A design house and lifestyle brand that curate artwork of the Deaf Artists


“The idea behind Atulyakala is to ensure there are no biases and discrimination when it comes to the creative and designing industry of India. When I get to meet people form the deaf and mute community, who have graduations and masters in arts, designing and many different creative fields, what I found problematic was that there are merely any jobs for them. The reason behind it was basically that deaf use sign language and that becomes a barrier.” says Smriti Nagpal, founder of Atulyakala.

About the Founder, Smriti Nagpal

Smriti Nagpal started Atulyakala with an idea of giving a platform to the deaf artist. She tells us that she belongs to a family where two of her siblings are hearing impaired.

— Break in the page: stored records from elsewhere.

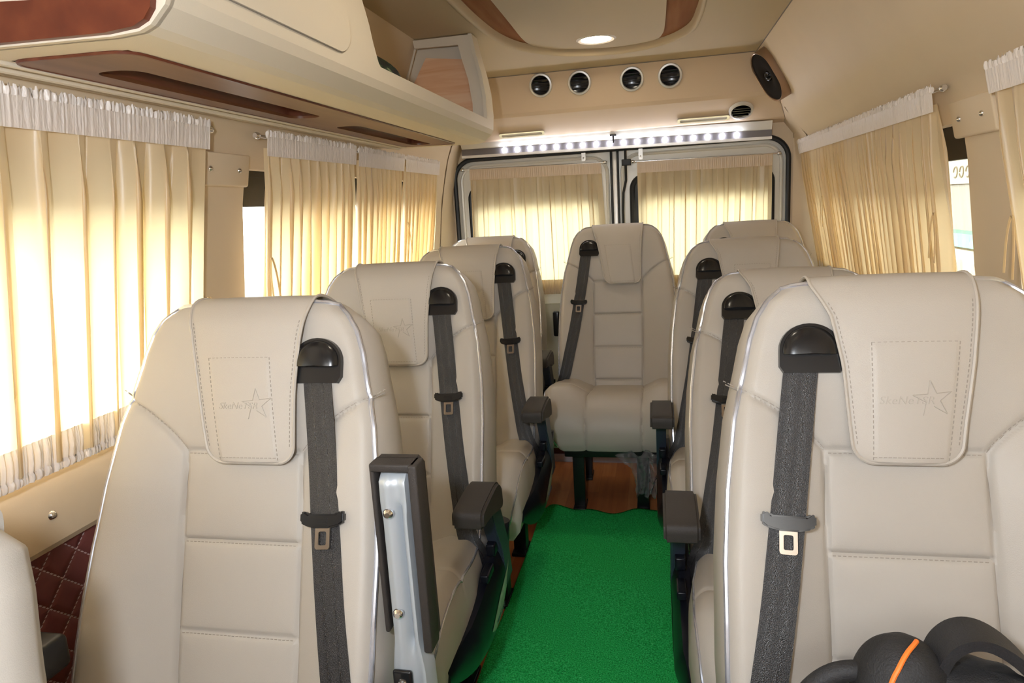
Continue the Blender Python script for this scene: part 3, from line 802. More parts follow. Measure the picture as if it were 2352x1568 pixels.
def strap(P, w, th):
    P = smooth_path(P, 6); ups = []
    for i in range(len(P)):
        t = (Vector(P[min(i + 1, len(P) - 1)]) - Vector(P[max(i - 1, 0)])).normalized(); nn = t.cross(Vector((0, 1, 0))).normalized(); ups.append((t.cross(nn).normalized(), nn))
    mb = ribbon(P, w, ups, th)
    return mb
bpart('shoulder_strap', MB().tube(smooth_path([(.152, .75, .58), (.160, .75, .615), (.176, .75, .640), (.198, .75, .656), (.225, .75, .660), (.262, .75, .655)], 5), .012, 10), 'bagblk')
bpart('carry_handle', strap([(.300, .75, .670), (.308, .75, .694), (.322, .75, .708), (.340, .75, .709), (.362, .75, .696), (.385, .75, .672), (.405, .75, .645), (.42, .75, .60)], .045, .012), 'bagblk')
bpart('buckle_ring', MB().lathe([(.006, -.003), (.011, -.003), (.011, .003), (.006, .003), (.006, -.003)], 16, Matrix.Translation((.345, .684, .655)) @ Matrix.Rotation(PI / 2, 4, 'X')), 'plastic')

# ------------------------------------------------------------------ floor, mat
struct('floor', MB().box((-.15, 1.3, -.02), (1.94, 3.52, .04)), 'floor')
struct('floor_rear', MB().box((-.15, 3.30, -.06), (1.94, .46, .03)), 'dark')
struct('trim_1', MB().box((-.15, 3.075, .012), (1.9, .02, .045)), 'whitepl')
struct('trim_2', MB().box((-.15, 3.09, .050), (1.9, .03, .035)), 'maroonpl')
def turf():
    NX, NY = 60, 150; G = []
    for i in range(NY):
        t = i / (NY - 1); row = []
        for j in range(NX):
            u = j / (NX - 1); x = -.462 + .005 * math.sin(t * 9) + u * (.538 + .008 * math.sin(t * 7 + 1))
            y1 = 2.53 + .018 * math.sin(u * 9 + .4) + .012 * math.sin(u * 21) - .05 * max(0, .06 - u) / .06
            y = .35 + t * (y1 - .35)
            z = .007 + .006 * max(0, math.sin(u * 9 + 1)) * max(0, (t - .9) / .1) + .003 * math.sin(t * 13 + u * 3) ** 2 + (.02 * max(0, (u - .93) / .07) * max(0, math.sin(t * 5 + 1)))
            row.append((x, y, z))
        G.append(row)
    H = [[(p[0], p[1], .001) for p in r] for r in G]; mb = MB(); mb.grid(G); mb.grid(H, True); W = NX; n = NY; o = n * W
    loop = [i * W for i in range(n)] + [(n - 1) * W + j for j in range(1, W)] + [i * W + W - 1 for i in range(n - 2, -1, -1)] + [j for j in range(W - 2, 0, -1)]
    for a, b in zip(loop, loop[1:] + loop[:1]): mb.f.append((a, b, b + o, a + o))
    return mb
tag(part('turf_mat', turf(), 'turf', None, angle=180), 'long bright green artificial grass mat lying along the aisle floor', 'mat')

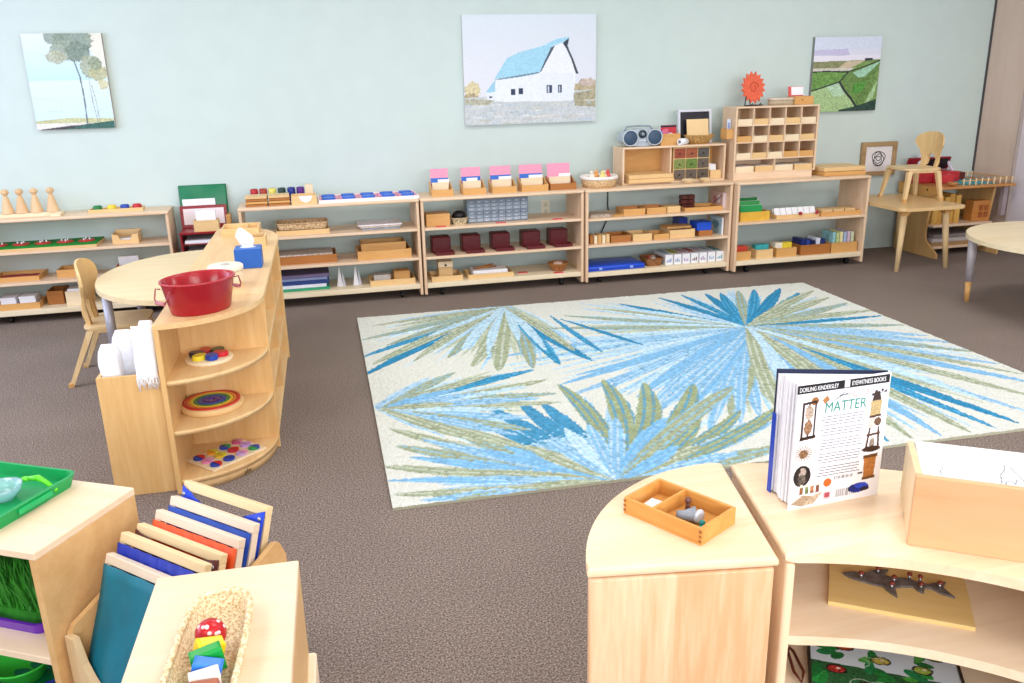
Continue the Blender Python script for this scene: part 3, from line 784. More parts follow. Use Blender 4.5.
for i in range(28):
    a = 2*PI*i/28; x = math.cos(a); y = math.sin(a)
    pts.append((0.150*math.copysign(abs(x)**0.75, x), 0.062+0.060*math.copysign(abs(y)**0.7, y)))
g = G().at(TR(0, 0.14, 0) @ RX(PI/2)); g.prism(pts, 0, 0.12, True, bev=0.012)
P('stereo_body', g, plain('#b4bfca', 0.3, 0.05, metal=0.3), t)
for s in (-1, 1):
    g = G().at(TR(s*0.094, 0.018, 0.063) @ RX(PI/2)); g.lathe([(0.050, 0), (0.050, 0.006), (0.046, 0.012), (0.03, 0.017), (0.0001, 0.02)], 28, (0, 0, 0), 1.12, 1.08)
    sp = P('speaker', g, plain('#3a5068', 0.45, 0.2, 200), t, 'dark round speaker')
    g = G().at(TR(s*0.094, 0.016, 0.063) @ RX(PI/2)); g.tube([(p[0]*1.12, p[1]*1.08, 0.008) for p in ell(0, 0, 0.051, 0.051, 28)], 0.004, 6, True)
    P('speaker_ring', g, plain('#cdd5dc', 0.25, 0.03), sp)
g = G().at(TR(0, 0.016, 0.088) @ RX(PI/2)); g.lathe([(0.030, 0), (0.030, 0.006), (0.026, 0.009), (0.0001, 0.010)], 24)
P('dial', g, plain('#2b3440', 0.25, 0.05), t)
g = G().at(TR(0, 0.006, 0.088) @ RX(PI/2)); g.lathe([(0.012, 0), (0.012, 0.005), (0.0001, 0.006)], 18)
P('display', g, plain('#8fa0b0', 0.2, 0.05), t)
g = G()
for i in range(4): g.box(-0.027+i*0.014, 0.012, 0.040, -0.017+i*0.014, 0.02, 0.048)
P('buttons', g, plain('#dfe5ea', 0.3), t)
P('handle', G().tube([(-0.11, 0.09, 0.112), (-0.09, 0.1, 0.138), (0, 0.1, 0.142), (0.09, 0.1, 0.138), (0.11, 0.09, 0.112)], 0.006, 8), plain('#8e99a5', 0.3), t)
tray('wooden_box', 2.58, 2.735, 5.88, hz, 0.12, 0.082, BOX, 'wooden box of bright booklets right of the stereo', 'box')
t = T('booklet', 'booklet with red and blue cover standing in the box beside the stereo', 'booklet', (2.655, 5.92, hz+0.007))
r = Ras(0.125, 0.135, 40, 40, '#c83a44'); r.poly([(0, 0), (0.05, 0), (0.07, 0.08), (0, 0.1)], '#5d74c8', .1); r.ell(0.08, 0.05, .03, .03, '#e8e0e8', .1); r.ell(.04, .09, .025, .02, '#e0708c', .1); r.poly([(0, .12), (.125, .12), (.125, .135), (0, .135)], '#2a2438')
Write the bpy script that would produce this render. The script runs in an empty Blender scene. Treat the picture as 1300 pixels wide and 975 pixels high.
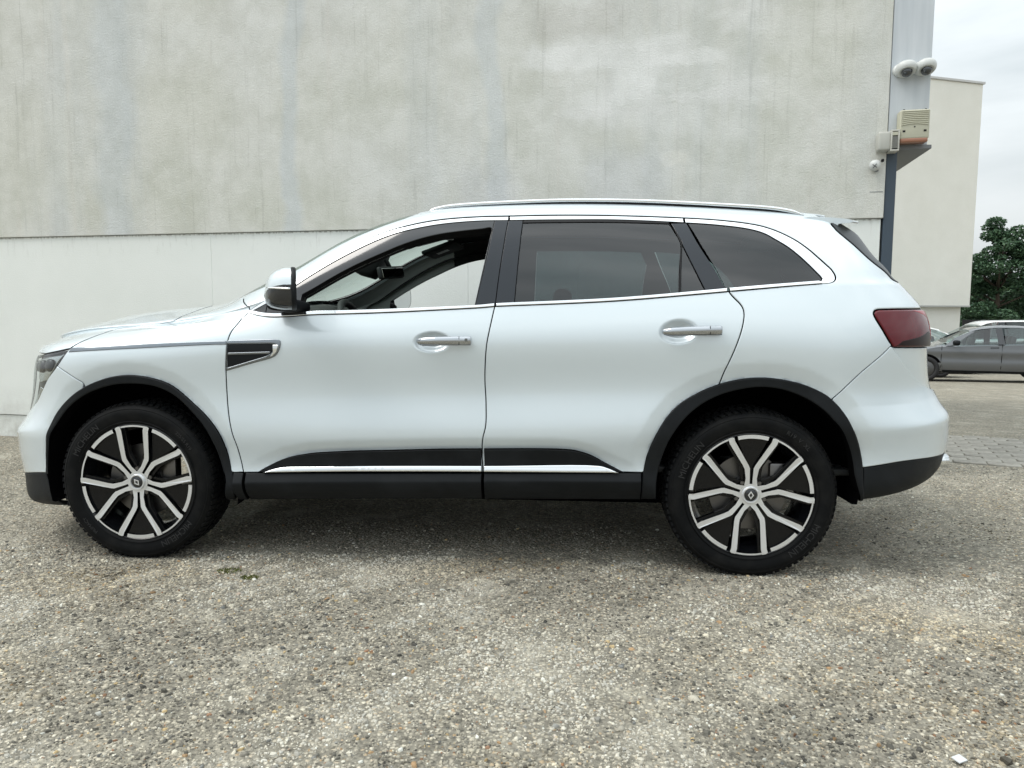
import bpy, bmesh, math, random
import numpy as np
from mathutils import Vector, Matrix
from mathutils.geometry import delaunay_2d_cdt
random.seed(7); RNG = np.random.default_rng(7)
SC = bpy.context.scene
COL = SC.collection
R_ = math.radians

# ---------------------------------------------------------------- camera
# world: x along the parked car (front axle 0, rear axle 2.705), y away from the camera, z up
CAM_POS = np.array([1.94342, -4.11509, 1.12994])
YAW, PITCH, ROLL, FPX = 0.07799, 0.09775, 0.00276, 965.103
def cam_axes():
    cy, sy, cp, sp, cr, sr = math.cos(YAW), math.sin(YAW), math.cos(PITCH), math.sin(PITCH), math.cos(ROLL), math.sin(ROLL)
    f = np.array([-sy, cy, 0]); r = np.array([cy, sy, 0]); u = np.array([0, 0, 1.])
    f2 = f*cp-u*sp; u2 = u*cp+f*sp
    return r*cr+u2*sr, u2*cr-r*sr, f2
CR, CU, CF = cam_axes()
cam = bpy.data.cameras.new('camera'); cam.lens = FPX/1300*36; cam.sensor_width = 36; cam.clip_start = .05; cam.clip_end = 2000
camo = bpy.data.objects.new('camera', cam); COL.objects.link(camo)
camo.matrix_world = Matrix([[CR[i], CU[i], -CF[i], CAM_POS[i]] for i in range(3)]+[[0, 0, 0, 1]])
SC.camera = camo

# ---------------------------------------------------------------- sky, sun, exposure
SUN_EL, SUN_AZ = R_(56), R_(258)        # azimuth: direction the light comes from, measured from +y clockwise
w = bpy.data.worlds.new('World'); SC.world = w; w.use_nodes = True
nt = w.node_tree; nt.nodes.clear()
out = nt.nodes.new('ShaderNodeOutputWorld'); bg = nt.nodes.new('ShaderNodeBackground')
sky = nt.nodes.new('ShaderNodeTexSky'); sky.sky_type = 'NISHITA'; sky.sun_disc = False
sky.sun_elevation = SUN_EL; sky.sun_rotation = SUN_AZ; sky.air_density = 1.2; sky.dust_density = 3.0
tc = nt.nodes.new('ShaderNodeTexCoord')
mp = nt.nodes.new('ShaderNodeMapping'); mp.inputs['Scale'].default_value = (1.6, 1.6, 4.5); mp.inputs['Location'].default_value = (1.9, .4, .15)
nz = nt.nodes.new('ShaderNodeTexNoise'); nz.inputs['Scale'].default_value = 1.5; nz.inputs['Detail'].default_value = 6; nz.inputs['Roughness'].default_value = .5; nz.inputs['Distortion'].default_value = .3
rp = nt.nodes.new('ShaderNodeValToRGB')          # closed cloud deck: grey undersides to white
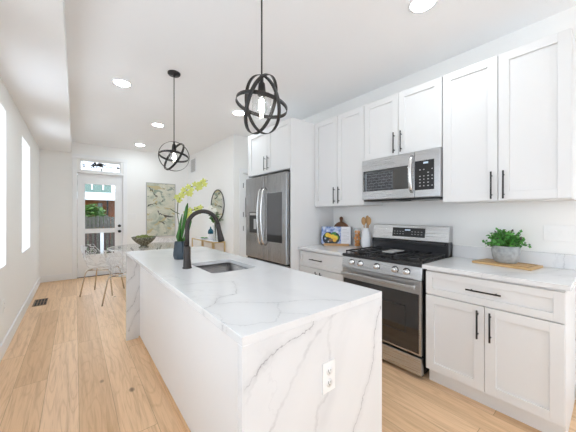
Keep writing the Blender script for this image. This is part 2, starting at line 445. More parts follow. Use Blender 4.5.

And during that time, neither of her parents or the society were very aware of the sign language. That was in 1990 and that was when she became a bridge between her siblings and her parents by learning sign and promoting sign language. Further, at the age of 16, Smriti started to work as a sign language interpreter with the National Association of the Deaf and later joined Doordarshan. Smriti’s aim is to empower the deaf community, especially the deaf artist community and increase the inclusion and interaction of deaf with society.

Read more: Kat-Katha’s  HeARTshala providing alternate livelihood to didi’s at Pyaar ka Mahalla

About Atulyakala 

Talking about what all things people at Atulyakala makes, Smriti tells us that “Atulyakala started as a designing house and later, it became a lifestyle brand fully run by deaf Artists. We create a lot of hippie products, stationary, bags, frames, journals, mugs, wallets and so on. Apart from that, we do events, we have a lot of stores tie-up pan India where the deaf people are the representatives and presenter who sell all the products. We are also present online, we are very active on our social media and have a website too. So, these are the places where we get sales and revenue. The second stream of Atulayakala is to create awareness about sign language. Here we do a lot of workshops, events, online sessions, collaborations and other things that can basically put sign language out at the table for everybody to see.”

Very recently, they did a campaign with Radio City, where they talked about the Signs of Happiness with RJ Divya for fifteen days in September; September being the month of Deaf and Sign Language.

If you live in Delhi you can find a store of Atulyakala in Oxford Bookstore, CP and Starling Mall, Noida, looked after by Amit Vardhan, a deaf sketch artist.

Closing the conversation, Smriti said “Sign language is a language which is very beautiful and natural. Imagine you could put all your feelings without uttering a word so it is just beautiful. I had a childhood where I and my sister are talking and talking, and my mother couldn’t get a clue of what we were saying and it was fun at times. When I was younger, I used to tell my friends about a few signs and we used to talk between exams and cheat answers at the time, and it was fun but if we see the larger picture, it is just language which is making all that difference. In a country with 18 Million people who are deaf use signs only to communicate, despite such a huge number of users, we are still not able to give it the recognition it deserves which is absolutely disappointing in itself. We are putting our efforts in whichever way possible but, a mass recognition is what is required.”